What turns ADR survey into a premonition is the fact that there is no dearth of candidates facing multiple criminal cases. As many as 1,398, or about 17 per cent, of candidates participating in the nine-phase polls have declared criminal cases against themselves. In the 2009 elections, 15 per cent of Lok Sabha candidates had made a similar declaration. The bigger shocker is that 889, or 11 per cent, of candidates have declared serious criminal cases including cases related to murder, attempt to murder, communal disharmony, kidnapping, crimes against women etc. This figure was eight per cent in the last elections.
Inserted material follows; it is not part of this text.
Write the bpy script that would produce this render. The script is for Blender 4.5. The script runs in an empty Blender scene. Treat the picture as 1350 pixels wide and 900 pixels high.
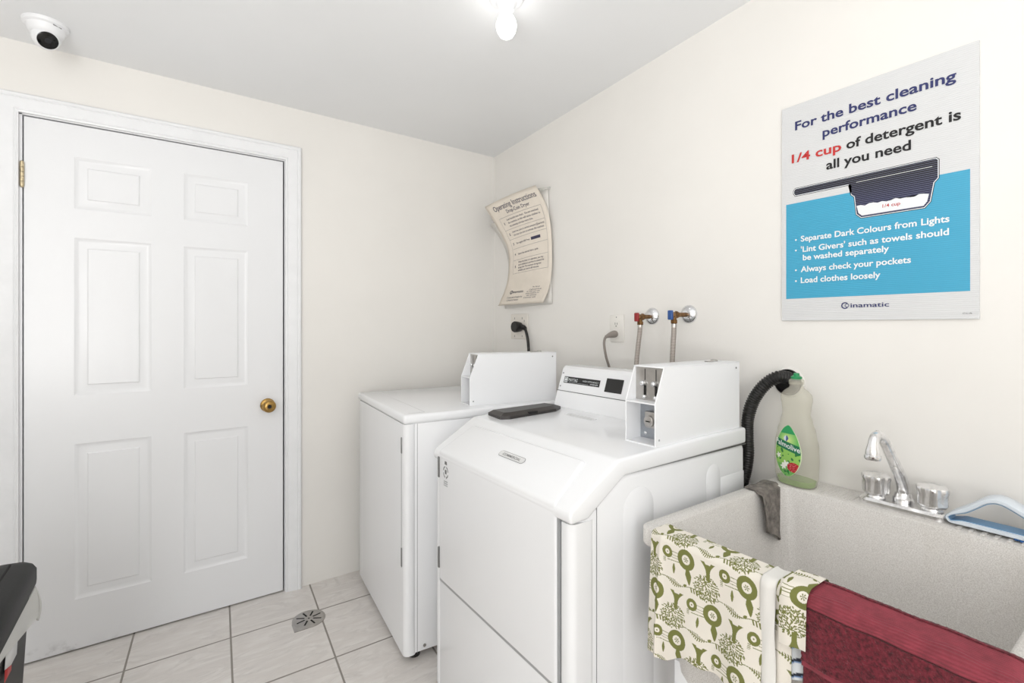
import bpy, bmesh, math, random
from mathutils import Vector, Matrix, noise
random.seed(7)
PI = math.pi
scene = bpy.context.scene
COL = scene.collection

# ------------------------------------------------------------------ camera
CAM = Vector((-1.617, -2.502, 1.253))
cd = bpy.data.cameras.new('camera')
cd.sensor_fit = 'HORIZONTAL'; cd.sensor_width = 36.0
cd.lens = 36.0 * 642.0 / 1350.0
cd.shift_x = 0.0; cd.shift_y = -20.0 / 1350.0
cd.clip_start = 0.02
cam = bpy.data.objects.new('camera', cd); COL.objects.link(cam)
cam.location = CAM
cam.rotation_euler = (PI / 2, 0, -math.radians(35.0))
scene.camera = cam

# ------------------------------------------------------------------ light
scene.view_settings.view_transform = 'Standard'
scene.view_settings.look = 'None'
scene.view_settings.exposure = 0.30
scene.view_settings.gamma = 1.0
scene.view_settings.use_curve_mapping = False
BULB_STRENGTH = 5.0
w = bpy.data.worlds.new('world'); scene.world = w; w.use_nodes = True
w.node_tree.nodes['Background'].inputs[0].default_value = (0.9, 0.95, 1.0, 1)
w.node_tree.nodes['Background'].inputs[1].default_value = 0.3

def area(name, loc, target, sx, sy, power, col=(1, 1, 1)):
    l = bpy.data.lights.new(name, 'AREA'); l.shape = 'RECTANGLE'; l.size = sx; l.size_y = sy
    l.energy = power; l.color = col
    o = bpy.data.objects.new(name, l); COL.objects.link(o); o.location = loc
    o.rotation_euler = (Vector(target) - Vector(loc)).to_track_quat('-Z', 'Y').to_euler()
    return o
# added unseen fill lamps: one aimed up at the ceiling, one behind the camera
area('ceiling_fill', (-2.30, -2.75, 1.00), (-2.20, -2.60, 2.5), 0.9, 0.9, 32, (1, 0.995, 0.985))
area('rear_fill', (-2.75, -4.75, 1.35), (-1.2, -1.5, 1.15), 1.5, 1.9, 47, (0.98, 0.99, 1.0))

# ------------------------------------------------------------------ materials
def S(v): return v / 255.0
def lin(c):
    return tuple(((x / 12.92) if x <= 0.04045 else ((x + 0.055) / 1.055) ** 2.4) for x in (c[0] / 255, c[1] / 255, c[2] / 255)) + (1.0,)

class NT:
    """small node-tree helper"""
    def __init__(s, name):
        s.m = bpy.data.materials.new(name); s.m.use_nodes = True
        s.t = s.m.node_tree; s.n = s.t.nodes; s.l = s.t.links
        s.b = s.n['Principled BSDF']
    def node(s, typ, **kw):
        n = s.n.new(typ)
        for k, v in kw.items(): setattr(n, k, v)
        return n
    def put(s, sock, v):
        if hasattr(v, 'is_output') or isinstance(v, bpy.types.NodeSocket): s.l.new(v, sock)
        else: sock.default_value = v
    def math(s, op, a, b=None, c=None, clamp=False):
        n = s.node('ShaderNodeMath', operation=op, use_clamp=clamp)
        s.put(n.inputs[0], a)
        if b is not None: s.put(n.inputs[1], b)
        if c is not None: s.put(n.inputs[2], c)
        return n.outputs[0]
    def pos(s):
        return s.node('ShaderNodeNewGeometry').outputs['Position']
    def obj(s):
        return s.node('ShaderNodeTexCoord').outputs['Object']
    def scale(s, v, sc):
        n = s.node('ShaderNodeMapping'); s.l.new(v, n.inputs[0]); n.inputs['Scale'].default_value = sc
        return n.outputs[0]
    def noise(s, v, scale, detail=3, rough=0.5, dist=0.0):
        n = s.node('ShaderNodeTexNoise'); s.l.new(v, n.inputs['Vector'])
        n.inputs['Scale'].default_value = scale; n.inputs['Detail'].default_value = detail
        n.inputs['Roughness'].default_value = rough; n.inputs['Distortion'].default_value = dist
        return n.outputs['Fac']
    def ramp(s, f, stops):
        n = s.node('ShaderNodeValToRGB'); s.l.new(f, n.inputs[0])
        e = n.color_ramp.elements
        while len(e) < len(stops): e.new(0.5)
        for el, (p, c) in zip(e, stops): el.position = p; el.color = c
        return n.outputs[0]
    def mix(s, f, a, b):
        n = s.node('ShaderNodeMix', data_type='RGBA')
        s.put(n.inputs[0], f); s.put(n.inputs[6], a); s.put(n.inputs[7], b)
        return n.outputs[2]
    def bump(s, h, strength, dist=0.002):
        n = s.node('ShaderNodeBump'); n.inputs['Strength'].default_value = strength; n.inputs['Distance'].default_value = dist
        s.l.new(h, n.inputs['Height']); s.l.new(n.outputs[0], s.b.inputs['Normal'])
    def color(s, c): s.put(s.b.inputs['Base Color'], c); return s
    def set(s, **kw):
        for k, v in kw.items(): s.b.inputs[k.replace('_', ' ')].default_value = v
        return s

def plain(name, rgb, rough=0.5, metal=0.0, **kw):
    t = NT(name); t.color(lin(rgb)); t.set(Roughness=rough, Metallic=metal, **kw)
    return t.m

def varied(name, rgb, rough=0.5, var=0.06, scale=8.0, metal=0.0, bump=0.0, bscale=200.0, bdist=0.001, **kw):
    t = NT(name); p = t.obj()
    f = t.noise(p, scale, 4, 0.6)
    a = lin(tuple(max(0, x * (1 - var)) for x in rgb)); b = lin(tuple(min(255, x * (1 + var * 0.6)) for x in rgb))
    t.color(t.ramp(f, [(0.3, a), (0.7, b)])); t.set(Roughness=rough, Metallic=metal, **kw)
    if bump: t.bump(t.noise(p, bscale, 3, 0.6), bump, bdist)
    return t.m

M = {}
M['wall'] = varied('cream_wall_paint', (239, 236.5, 232), 0.62, 0.012, 1.7, bump=0.12, bscale=260, bdist=0.0006)
M['ceiling'] = varied('white_ceiling_paint', (243, 244, 245), 0.75, 0.008, 1.5, bump=0.1, bscale=160, bdist=0.0006)
M['enamel'] = plain('white_enamel', (245, 246, 248), 0.17, Specular_IOR_Level=0.5)
M['enamel2'] = plain('white_powder_coat', (243, 244, 246), 0.33)
M['trim'] = varied('white_trim_paint', (240, 241, 243), 0.38, 0.012, 14, bump=0.1, bscale=90, bdist=0.0006)
M['black'] = varied('black_plastic', (26, 25, 25), 0.42, 0.15, 30)
M['dispenser'] = varied('charcoal_plastic', (50, 46, 44), 0.42, 0.08, 40)
M['binblack'] = varied('matte_black_plastic', (15, 15, 14), 0.5, 0.25, 18, bump=0.2, bscale=300, Specular_IOR_Level=0.3)
M['dark'] = plain('dark_gap', (18, 17, 17), 0.8)
M['darkgrey'] = plain('dark_grey', (70, 70, 70), 0.7)
M['chrome'] = plain('chrome', (226, 227, 229), 0.12, 1.0)
M['oldchrome'] = None
M['steel'] = varied('brushed_steel', (186, 183, 180), 0.32, 0.06, 30, 1.0)
M['zinc'] = varied('zinc_plate', (168, 172, 178), 0.38, 0.06, 30, 0.85)
M['brass'] = varied('aged_brass', (176, 142, 84), 0.3, 0.2, 60, 1.0)
M['oldbrass'] = varied('tarnished_brass', (128, 96, 62), 0.42, 0.3, 90, 0.9)
M['hinge'] = varied('worn_brass_hinge', (205, 190, 158), 0.35, 0.12, 120, 0.8)
M['hingegrey'] = plain('grey_hinge', (128, 128, 128), 0.4, 0.6)
M['red'] = plain('red_plastic', (150, 40, 42), 0.4)
M['blue'] = plain('blue_plastic', (44, 84, 148), 0.4)
M['greyplug'] = plain('grey_plug', (142, 134, 128), 0.5)
M['outlet'] = plain('white_outlet', (238, 235, 229), 0.35)
M['outletcream'] = plain('painted_outlet', (231, 226, 218), 0.45)
M['rubber'] = varied('black_rubber', (24, 23, 22), 0.36, 0.2, 40)
M['signwhite'] = None
M['navy'] = plain('navy_ink', (46, 52, 104), 0.5)
M['ink'] = plain('black_ink', (22, 21, 24), 0.5)
M['redink'] = plain('red_ink', (196, 52, 50), 0.5)
M['whiteink'] = plain('white_ink', (236, 240, 242), 0.5)
M['greyink'] = plain('grey_ink', (140, 140, 142), 0.5)
M['paperink'] = plain('dark_blue_print', (62, 60, 84), 0.6)
M['rag'] = varied('grey_rag_cloth', (128, 122, 116), 0.95, 0.25, 60, bump=0.6, bscale=420, bdist=0.0015)
M['capgreen'] = plain('green_cap', (22, 142, 84), 0.35)
M['brushwhite'] = plain('pale_brush_plastic', (222, 230, 238), 0.35)
M['brushblue'] = plain('blue_brush_plastic', (112, 158, 196), 0.4)
M['bristle'] = varied('blue_bristles', (40, 96, 160), 0.7, 0.5, 300, bump=0.8, bscale=600)
M['sticker'] = plain('pale_sticker', (228, 228, 228), 0.4)
M['badgegrey'] = plain('badge_grey', (176, 178, 180), 0.35, 0.3)

def mk_oldchrome():
    t = NT('water_spotted_chrome'); p = t.obj()
    f = t.noise(p, 45, 4, 0.55)
    t.color(t.ramp(f, [(0.32, lin((216, 215, 214))), (0.55, lin((242, 242, 243)))]))
    t.put(t.b.inputs['Roughness'], t.ramp(f, [(0.35, (0.28,) * 3 + (1,)), (0.65, (0.16,) * 3 + (1,))]))
    t.set(Metallic=1.0); return t.m
M['oldchrome'] = mk_oldchrome()

def mk_sign(name, rgb, rough=0.32):
    t = NT(name); sx = t.node('ShaderNodeSeparateXYZ'); t.l.new(t.pos(), sx.inputs[0])
    s = t.math('SINE', t.math('MULTIPLY', sx.outputs[2], 2 * PI / 0.0052))
    k = t.math('MULTIPLY_ADD', s, 0.5, 0.5)
    a = lin(rgb); b = lin(tuple(min(255, x * 1.02 + 3) for x in rgb))
    t.color(t.mix(k, a, b)); t.set(Roughness=rough); t.bump(s, 0.25, 0.0006); return t.m
M['signwhite'] = mk_sign('corrugated_plastic_white', (214, 215, 216))
M['signblue'] = mk_sign('corrugated_plastic_blue', (68, 163, 198))

def mk_scoop():
    t = NT('scoop_print'); sx = t.node('ShaderNodeSeparateXYZ'); t.l.new(t.pos(), sx.inputs[0])
    s = t.math('SINE', t.math('MULTIPLY', sx.outputs[2], 2 * PI / 0.0052))
    k = t.math('GREATER_THAN', s, 0.86)
    g = t.math('MULTIPLY_ADD', sx.outputs[2], -14.0, 23.3, clamp=True)
    base = t.mix(g, lin((14, 13, 18)), lin((38, 40, 74)))
    t.color(t.mix(k, base, lin((120, 124, 150)))); t.set(Roughness=0.4); return t.m
M['scoop'] = mk_scoop()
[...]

Nandan Nilekani of the Congress tops the list of crorepati candidates with total assets ofRs.7,710 crore. He is followed by West Bengal-based Independent candidate Shamali Das, who has declared Rs.2,000 crore of personal wealth. Businessman Anil Sharma, the chairman and managing director of the Amrapali Group who is contesting on a JD(U) ticket comes in third position with assets of about Rs.849 crore.

Rise of candidates

Some candidates have grown enormously wealthy in just the last five years. Dr Gaddam Vivekanand of Congress from Peddapalle constituency tops the growers' list as he has declared an increase of Rs.193.57 crore-from Rs.72.95 crore in 2009 to Rs.266.52 crore in 2014. Similarly, Naveen Jindal of Congress from Kurukshetra constituency has become wealthier by Rs.177.24 crore over the last election, and is worth Rs.308.31 crore now.
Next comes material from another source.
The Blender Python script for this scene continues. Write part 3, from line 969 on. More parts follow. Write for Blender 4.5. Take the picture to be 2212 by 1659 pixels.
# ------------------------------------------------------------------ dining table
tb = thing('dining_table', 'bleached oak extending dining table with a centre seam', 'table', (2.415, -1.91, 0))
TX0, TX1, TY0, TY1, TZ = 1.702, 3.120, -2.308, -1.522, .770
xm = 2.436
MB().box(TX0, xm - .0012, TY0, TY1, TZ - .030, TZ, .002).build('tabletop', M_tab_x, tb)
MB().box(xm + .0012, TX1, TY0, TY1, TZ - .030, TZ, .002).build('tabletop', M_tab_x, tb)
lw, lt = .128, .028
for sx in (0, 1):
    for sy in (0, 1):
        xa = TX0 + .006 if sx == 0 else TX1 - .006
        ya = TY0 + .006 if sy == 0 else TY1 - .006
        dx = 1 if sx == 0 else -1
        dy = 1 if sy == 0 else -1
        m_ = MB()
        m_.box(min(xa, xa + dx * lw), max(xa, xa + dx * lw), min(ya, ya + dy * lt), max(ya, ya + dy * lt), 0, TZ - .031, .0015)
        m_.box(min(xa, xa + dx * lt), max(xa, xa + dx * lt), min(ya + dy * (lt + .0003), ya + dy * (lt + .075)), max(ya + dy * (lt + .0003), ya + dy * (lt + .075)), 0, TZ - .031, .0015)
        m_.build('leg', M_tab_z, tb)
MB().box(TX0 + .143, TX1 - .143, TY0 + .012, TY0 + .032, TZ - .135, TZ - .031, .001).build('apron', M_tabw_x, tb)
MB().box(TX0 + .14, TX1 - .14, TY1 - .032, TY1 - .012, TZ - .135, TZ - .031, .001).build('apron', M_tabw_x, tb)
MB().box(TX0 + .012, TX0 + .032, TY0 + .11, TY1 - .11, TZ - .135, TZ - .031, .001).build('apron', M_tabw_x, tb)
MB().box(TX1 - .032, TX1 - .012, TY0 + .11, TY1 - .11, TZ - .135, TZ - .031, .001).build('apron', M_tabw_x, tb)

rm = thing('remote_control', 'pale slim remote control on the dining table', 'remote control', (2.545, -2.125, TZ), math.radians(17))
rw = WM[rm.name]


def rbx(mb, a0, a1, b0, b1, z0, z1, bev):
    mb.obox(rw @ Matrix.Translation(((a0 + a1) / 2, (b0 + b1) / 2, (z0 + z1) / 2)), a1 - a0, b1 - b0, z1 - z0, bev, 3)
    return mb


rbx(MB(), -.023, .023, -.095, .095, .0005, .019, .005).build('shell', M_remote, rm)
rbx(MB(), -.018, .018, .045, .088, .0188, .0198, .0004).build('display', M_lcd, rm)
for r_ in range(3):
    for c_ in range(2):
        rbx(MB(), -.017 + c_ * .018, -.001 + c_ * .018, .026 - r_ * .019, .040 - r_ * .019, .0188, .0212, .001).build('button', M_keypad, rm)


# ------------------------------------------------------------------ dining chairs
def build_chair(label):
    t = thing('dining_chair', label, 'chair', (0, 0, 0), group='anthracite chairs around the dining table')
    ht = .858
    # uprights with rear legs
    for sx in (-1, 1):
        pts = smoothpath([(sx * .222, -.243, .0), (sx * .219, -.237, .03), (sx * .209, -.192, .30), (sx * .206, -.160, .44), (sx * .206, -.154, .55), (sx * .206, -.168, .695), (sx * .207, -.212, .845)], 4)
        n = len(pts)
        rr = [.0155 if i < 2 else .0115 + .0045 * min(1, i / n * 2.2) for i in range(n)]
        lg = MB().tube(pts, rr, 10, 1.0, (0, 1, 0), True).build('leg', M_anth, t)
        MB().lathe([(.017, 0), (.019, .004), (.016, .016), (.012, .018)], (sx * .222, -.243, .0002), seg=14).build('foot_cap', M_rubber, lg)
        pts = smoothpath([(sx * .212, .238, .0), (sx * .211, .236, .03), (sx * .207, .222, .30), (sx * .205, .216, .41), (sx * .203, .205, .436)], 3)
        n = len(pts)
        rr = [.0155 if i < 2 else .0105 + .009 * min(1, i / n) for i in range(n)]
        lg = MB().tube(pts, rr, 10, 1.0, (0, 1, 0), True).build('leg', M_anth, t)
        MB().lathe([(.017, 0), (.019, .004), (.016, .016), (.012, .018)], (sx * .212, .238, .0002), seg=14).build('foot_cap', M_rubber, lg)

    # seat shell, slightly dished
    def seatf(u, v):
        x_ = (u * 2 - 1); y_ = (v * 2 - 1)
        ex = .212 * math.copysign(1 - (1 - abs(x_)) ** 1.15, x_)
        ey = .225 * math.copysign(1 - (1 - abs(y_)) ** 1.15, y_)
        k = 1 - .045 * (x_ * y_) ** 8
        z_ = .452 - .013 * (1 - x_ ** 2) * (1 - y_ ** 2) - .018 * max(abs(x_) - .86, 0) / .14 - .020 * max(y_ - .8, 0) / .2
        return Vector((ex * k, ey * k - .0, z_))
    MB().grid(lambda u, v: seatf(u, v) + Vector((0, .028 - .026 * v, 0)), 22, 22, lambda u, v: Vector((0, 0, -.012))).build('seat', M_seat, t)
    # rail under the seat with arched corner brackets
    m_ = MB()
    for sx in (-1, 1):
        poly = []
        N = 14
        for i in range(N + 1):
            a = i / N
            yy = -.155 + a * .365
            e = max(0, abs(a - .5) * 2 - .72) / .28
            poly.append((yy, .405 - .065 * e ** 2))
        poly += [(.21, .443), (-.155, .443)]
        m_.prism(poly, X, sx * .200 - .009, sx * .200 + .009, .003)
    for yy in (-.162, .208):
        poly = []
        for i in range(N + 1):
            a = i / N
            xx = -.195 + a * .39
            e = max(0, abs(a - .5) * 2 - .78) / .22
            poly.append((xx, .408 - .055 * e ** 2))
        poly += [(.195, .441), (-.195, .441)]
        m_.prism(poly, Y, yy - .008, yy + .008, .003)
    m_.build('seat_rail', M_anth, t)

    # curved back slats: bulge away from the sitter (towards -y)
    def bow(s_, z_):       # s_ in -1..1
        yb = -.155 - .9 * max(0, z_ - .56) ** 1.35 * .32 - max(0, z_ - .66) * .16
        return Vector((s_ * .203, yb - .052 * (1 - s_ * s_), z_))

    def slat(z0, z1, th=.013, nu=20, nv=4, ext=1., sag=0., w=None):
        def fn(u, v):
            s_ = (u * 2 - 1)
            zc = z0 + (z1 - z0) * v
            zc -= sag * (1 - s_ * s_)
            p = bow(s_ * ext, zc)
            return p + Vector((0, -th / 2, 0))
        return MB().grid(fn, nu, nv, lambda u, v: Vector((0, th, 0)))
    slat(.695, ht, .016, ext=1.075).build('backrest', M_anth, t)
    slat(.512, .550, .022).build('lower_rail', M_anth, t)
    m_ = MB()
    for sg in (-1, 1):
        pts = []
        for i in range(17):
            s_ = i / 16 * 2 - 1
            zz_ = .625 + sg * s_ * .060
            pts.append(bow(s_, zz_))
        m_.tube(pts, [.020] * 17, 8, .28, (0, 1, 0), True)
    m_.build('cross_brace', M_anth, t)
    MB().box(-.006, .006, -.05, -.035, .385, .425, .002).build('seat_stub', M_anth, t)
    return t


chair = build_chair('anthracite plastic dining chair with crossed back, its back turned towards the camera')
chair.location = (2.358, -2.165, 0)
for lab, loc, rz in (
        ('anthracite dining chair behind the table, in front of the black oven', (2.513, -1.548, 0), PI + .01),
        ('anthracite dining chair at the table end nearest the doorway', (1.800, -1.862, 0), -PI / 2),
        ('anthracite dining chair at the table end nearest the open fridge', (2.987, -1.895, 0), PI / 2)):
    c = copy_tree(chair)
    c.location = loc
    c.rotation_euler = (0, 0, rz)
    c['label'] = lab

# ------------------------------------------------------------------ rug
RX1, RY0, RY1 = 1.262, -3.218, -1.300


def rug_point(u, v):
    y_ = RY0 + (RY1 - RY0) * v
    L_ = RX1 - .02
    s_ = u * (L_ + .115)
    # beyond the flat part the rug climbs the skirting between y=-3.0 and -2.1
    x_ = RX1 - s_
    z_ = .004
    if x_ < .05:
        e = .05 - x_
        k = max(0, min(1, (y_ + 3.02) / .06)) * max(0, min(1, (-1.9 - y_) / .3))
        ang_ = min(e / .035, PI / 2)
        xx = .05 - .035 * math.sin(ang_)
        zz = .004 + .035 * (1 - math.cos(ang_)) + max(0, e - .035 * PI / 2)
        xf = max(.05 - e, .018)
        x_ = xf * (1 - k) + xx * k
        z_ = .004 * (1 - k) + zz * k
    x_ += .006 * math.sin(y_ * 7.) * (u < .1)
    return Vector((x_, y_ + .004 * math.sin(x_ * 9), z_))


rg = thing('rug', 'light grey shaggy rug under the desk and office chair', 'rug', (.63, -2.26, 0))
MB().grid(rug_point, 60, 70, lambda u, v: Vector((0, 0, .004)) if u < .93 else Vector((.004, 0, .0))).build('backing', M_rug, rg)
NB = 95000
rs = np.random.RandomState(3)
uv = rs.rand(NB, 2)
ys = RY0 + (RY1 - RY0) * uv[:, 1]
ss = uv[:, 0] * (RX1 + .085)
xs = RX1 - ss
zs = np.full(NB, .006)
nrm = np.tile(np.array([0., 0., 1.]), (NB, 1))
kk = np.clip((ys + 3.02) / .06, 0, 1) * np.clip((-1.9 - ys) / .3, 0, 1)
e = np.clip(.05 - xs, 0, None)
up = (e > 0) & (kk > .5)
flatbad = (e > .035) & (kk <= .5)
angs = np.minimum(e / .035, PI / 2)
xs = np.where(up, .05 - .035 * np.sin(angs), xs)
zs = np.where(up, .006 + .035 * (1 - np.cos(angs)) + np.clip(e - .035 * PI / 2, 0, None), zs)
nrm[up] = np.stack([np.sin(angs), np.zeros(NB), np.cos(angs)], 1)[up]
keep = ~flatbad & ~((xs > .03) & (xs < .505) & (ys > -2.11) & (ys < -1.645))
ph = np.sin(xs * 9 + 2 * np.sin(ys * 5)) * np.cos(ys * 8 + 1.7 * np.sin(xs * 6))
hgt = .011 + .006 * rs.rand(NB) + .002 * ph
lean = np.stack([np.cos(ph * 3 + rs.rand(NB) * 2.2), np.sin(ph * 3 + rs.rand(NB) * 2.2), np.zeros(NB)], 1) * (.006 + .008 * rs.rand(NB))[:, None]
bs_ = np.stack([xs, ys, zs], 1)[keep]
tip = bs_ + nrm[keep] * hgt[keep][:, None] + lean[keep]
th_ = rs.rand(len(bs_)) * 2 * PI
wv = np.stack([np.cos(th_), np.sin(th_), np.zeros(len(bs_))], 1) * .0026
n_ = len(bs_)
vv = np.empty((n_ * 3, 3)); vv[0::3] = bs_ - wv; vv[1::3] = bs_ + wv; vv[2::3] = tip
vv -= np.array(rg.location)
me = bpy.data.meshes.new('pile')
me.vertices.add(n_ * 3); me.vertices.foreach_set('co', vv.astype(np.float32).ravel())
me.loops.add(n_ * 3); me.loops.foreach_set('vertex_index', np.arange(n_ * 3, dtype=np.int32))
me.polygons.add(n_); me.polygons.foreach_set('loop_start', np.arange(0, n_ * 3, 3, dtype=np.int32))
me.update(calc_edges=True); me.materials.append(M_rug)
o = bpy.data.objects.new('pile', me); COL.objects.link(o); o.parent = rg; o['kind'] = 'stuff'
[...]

Assets of Nama Nageswara Rao of TDP from Khammam constituency have risen by Rs.164.47 crore, from Rs.173.75 crore in 2009 to Rs.338.22 crore in 2014. The Congress is the Richie Rich in the poll maidan. While 365 (79 per cent) of 462 Congress candidates are crorepatis, the BJP's 309 (73 per cent) of 426 candidates gives it the second position. The Aam Aadmi Party is no slouch in the wealth sweepstakes. Almost half of (45 per cent) AAP's 427 candidates are crorepatis. The Bahujan Samaj Party's 501-candidate-list features 161 crorepatis (32 per cent).

Another rather surprising find of the survey is that more than half of all Lok Sabha candidates- 4,427- have not filed income tax returns. That lines up with about 50 per cent not having gone to college, with 110 prospective policy makers declaring they are illiterate. Similarly, 3,764 (46 per cent) candidates have an education qualification of 12th pass or below.